The first native New Yorkers were the Lenape, an Algonquin people who hunted, fished and farmed in the area between the Delaware and Hudson rivers. Europeans began to explore the region at the beginning of the 16th century. Among the first was Giovanni da Verrazzano, an Italian who sailed up and down the Atlantic coast in search of a route to Asia, but none settled there until 1624.
The Dutch first settled along the Hudson River in 1624; two years later they established the colony of New Amsterdam on Manhattan Island. In 1664, the English took control of the area and renamed it New York.
That year, the Dutch West India Company sent some 30 families to live and work in a tiny settlement on “Nutten Island” (today’s Governors Island) that they called New Amsterdam. In 1626, the settlement’s governor general, Peter Minuit, purchased the much larger Manhattan Island from the natives for 60 guilders in trade goods such as tools, farming equipment, cloth and wampum (shell beads).

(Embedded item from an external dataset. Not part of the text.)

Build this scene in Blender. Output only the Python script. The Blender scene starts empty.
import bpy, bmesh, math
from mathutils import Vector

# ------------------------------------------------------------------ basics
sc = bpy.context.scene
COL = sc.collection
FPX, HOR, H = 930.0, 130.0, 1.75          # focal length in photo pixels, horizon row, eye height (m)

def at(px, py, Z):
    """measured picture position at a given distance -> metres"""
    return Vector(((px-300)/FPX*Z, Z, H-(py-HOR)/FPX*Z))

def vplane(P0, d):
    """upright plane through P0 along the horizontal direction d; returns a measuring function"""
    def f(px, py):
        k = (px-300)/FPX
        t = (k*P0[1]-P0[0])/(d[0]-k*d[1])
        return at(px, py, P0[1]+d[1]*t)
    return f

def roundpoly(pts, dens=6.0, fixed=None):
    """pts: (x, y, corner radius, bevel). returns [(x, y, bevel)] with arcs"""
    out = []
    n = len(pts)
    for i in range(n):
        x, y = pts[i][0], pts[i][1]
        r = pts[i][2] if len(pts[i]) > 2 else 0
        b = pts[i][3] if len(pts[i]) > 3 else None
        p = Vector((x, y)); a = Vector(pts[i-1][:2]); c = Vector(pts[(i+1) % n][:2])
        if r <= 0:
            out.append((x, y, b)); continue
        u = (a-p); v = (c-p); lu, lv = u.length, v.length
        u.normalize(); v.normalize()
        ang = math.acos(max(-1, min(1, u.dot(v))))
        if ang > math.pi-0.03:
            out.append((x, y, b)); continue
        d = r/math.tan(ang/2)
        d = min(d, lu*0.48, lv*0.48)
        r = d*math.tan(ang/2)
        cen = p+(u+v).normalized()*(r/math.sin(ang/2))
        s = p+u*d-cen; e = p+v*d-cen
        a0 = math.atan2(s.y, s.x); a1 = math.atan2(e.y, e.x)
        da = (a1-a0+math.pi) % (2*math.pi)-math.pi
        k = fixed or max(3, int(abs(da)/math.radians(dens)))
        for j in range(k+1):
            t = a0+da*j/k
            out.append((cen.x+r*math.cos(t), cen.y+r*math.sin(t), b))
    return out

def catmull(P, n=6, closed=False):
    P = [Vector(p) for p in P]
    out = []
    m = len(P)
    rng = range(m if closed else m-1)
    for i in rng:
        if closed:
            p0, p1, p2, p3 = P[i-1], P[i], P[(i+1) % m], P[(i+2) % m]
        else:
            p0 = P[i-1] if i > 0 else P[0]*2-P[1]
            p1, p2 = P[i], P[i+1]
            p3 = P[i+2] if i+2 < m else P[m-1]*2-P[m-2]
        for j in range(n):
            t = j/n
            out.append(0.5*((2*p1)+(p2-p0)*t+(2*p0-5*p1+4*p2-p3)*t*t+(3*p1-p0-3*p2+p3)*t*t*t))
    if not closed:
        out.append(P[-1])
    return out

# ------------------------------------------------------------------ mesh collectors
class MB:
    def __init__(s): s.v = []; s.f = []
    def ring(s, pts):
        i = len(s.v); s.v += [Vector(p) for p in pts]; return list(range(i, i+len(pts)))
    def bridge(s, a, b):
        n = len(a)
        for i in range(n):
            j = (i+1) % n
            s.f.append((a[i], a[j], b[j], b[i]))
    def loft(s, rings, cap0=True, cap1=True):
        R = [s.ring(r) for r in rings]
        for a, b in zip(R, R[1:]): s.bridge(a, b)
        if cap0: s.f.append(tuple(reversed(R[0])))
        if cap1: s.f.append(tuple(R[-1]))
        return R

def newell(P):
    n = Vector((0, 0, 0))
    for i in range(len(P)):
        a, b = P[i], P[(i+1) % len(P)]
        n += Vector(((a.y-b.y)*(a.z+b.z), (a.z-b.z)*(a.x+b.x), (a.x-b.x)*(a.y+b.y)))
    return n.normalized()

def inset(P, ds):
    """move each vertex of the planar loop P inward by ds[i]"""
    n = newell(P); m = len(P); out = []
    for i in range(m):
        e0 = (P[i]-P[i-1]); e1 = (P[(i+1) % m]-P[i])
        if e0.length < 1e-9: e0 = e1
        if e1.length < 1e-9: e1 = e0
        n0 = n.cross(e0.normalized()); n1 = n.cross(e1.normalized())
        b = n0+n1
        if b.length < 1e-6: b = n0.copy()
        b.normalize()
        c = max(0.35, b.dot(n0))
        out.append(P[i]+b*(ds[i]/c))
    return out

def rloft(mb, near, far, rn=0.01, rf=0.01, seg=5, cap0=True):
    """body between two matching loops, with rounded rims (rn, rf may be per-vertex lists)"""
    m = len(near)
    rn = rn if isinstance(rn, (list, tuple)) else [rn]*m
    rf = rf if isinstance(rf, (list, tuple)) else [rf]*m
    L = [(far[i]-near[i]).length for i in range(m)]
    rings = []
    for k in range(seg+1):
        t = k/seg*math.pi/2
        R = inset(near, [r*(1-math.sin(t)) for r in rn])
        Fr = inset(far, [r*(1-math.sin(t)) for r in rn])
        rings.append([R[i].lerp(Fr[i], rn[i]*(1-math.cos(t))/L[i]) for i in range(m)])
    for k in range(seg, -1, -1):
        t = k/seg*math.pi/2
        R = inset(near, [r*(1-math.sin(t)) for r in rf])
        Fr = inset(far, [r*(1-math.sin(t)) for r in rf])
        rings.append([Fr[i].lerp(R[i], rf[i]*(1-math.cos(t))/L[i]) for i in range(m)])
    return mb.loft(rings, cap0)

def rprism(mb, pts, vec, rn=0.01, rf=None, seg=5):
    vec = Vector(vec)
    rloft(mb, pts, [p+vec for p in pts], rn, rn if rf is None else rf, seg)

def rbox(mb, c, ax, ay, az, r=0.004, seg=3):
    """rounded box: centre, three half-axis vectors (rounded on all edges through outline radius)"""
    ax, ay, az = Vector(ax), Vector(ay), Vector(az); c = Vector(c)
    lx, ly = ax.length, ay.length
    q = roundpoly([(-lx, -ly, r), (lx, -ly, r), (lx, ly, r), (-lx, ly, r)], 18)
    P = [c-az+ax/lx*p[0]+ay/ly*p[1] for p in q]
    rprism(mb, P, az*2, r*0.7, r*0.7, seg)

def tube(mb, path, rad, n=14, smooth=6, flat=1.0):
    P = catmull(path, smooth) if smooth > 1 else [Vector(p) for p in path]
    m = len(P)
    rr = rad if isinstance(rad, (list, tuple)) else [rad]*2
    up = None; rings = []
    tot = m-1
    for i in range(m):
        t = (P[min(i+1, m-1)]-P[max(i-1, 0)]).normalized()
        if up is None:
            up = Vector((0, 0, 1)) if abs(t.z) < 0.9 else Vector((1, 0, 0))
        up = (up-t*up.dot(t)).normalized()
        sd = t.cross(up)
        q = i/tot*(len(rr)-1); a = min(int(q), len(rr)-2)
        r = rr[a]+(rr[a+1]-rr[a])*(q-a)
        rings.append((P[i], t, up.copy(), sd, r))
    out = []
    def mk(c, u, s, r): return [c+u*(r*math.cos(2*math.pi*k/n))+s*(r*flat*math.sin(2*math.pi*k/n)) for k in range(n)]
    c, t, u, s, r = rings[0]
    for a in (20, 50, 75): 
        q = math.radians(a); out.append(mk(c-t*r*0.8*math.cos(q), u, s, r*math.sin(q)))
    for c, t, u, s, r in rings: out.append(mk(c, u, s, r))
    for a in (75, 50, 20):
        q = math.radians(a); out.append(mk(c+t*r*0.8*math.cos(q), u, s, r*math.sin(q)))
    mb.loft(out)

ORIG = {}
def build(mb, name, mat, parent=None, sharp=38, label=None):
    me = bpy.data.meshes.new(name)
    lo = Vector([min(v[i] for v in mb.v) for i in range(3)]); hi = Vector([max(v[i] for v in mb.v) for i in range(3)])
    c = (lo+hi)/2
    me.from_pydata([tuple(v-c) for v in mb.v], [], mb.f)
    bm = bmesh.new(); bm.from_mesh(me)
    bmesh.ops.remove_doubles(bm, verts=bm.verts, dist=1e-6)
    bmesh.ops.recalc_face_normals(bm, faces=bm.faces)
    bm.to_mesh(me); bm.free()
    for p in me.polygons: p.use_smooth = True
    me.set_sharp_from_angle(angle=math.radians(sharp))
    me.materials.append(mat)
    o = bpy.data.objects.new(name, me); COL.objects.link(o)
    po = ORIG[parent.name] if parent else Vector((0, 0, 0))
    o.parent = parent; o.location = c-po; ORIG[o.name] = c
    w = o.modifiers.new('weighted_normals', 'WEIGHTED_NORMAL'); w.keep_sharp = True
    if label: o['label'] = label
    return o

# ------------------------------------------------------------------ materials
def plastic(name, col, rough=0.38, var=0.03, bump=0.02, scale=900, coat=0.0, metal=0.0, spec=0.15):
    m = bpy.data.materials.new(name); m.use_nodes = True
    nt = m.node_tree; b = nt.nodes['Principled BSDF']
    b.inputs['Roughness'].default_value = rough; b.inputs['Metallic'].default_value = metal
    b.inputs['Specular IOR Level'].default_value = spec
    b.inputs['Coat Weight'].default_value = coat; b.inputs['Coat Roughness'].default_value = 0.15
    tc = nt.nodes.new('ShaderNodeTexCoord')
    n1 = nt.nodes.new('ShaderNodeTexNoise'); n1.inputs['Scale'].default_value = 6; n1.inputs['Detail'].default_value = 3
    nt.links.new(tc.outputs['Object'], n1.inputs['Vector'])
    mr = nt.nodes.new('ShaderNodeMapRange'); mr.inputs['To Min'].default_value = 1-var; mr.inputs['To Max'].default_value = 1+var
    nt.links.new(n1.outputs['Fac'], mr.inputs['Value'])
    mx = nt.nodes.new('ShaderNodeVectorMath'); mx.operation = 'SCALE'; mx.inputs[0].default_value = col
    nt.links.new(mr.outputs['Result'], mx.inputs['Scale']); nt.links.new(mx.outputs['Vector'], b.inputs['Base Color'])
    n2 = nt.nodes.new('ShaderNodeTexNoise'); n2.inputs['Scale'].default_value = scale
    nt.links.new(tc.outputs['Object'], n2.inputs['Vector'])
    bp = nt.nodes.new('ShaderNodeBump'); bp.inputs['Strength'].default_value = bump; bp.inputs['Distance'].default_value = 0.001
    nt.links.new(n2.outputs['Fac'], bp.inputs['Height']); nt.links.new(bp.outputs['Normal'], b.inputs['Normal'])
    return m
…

Fewer than 300 people lived in New Amsterdam when the settlement moved to Manhattan. But it grew quickly, and in 1760 the city (now called New York City; population 18,000) surpassed Boston to become the second-largest city in the American colonies.
Fifty years later, with a population 202,589, it became the largest city in the Western hemisphere. Today, more than 8 million people live in the city’s five boroughs.
In 1895, residents of Queens, the Bronx, Staten Island and Brooklyn, all independent cities at that time, voted to “consolidate” with Manhattan to form a five-borough “Greater New York.”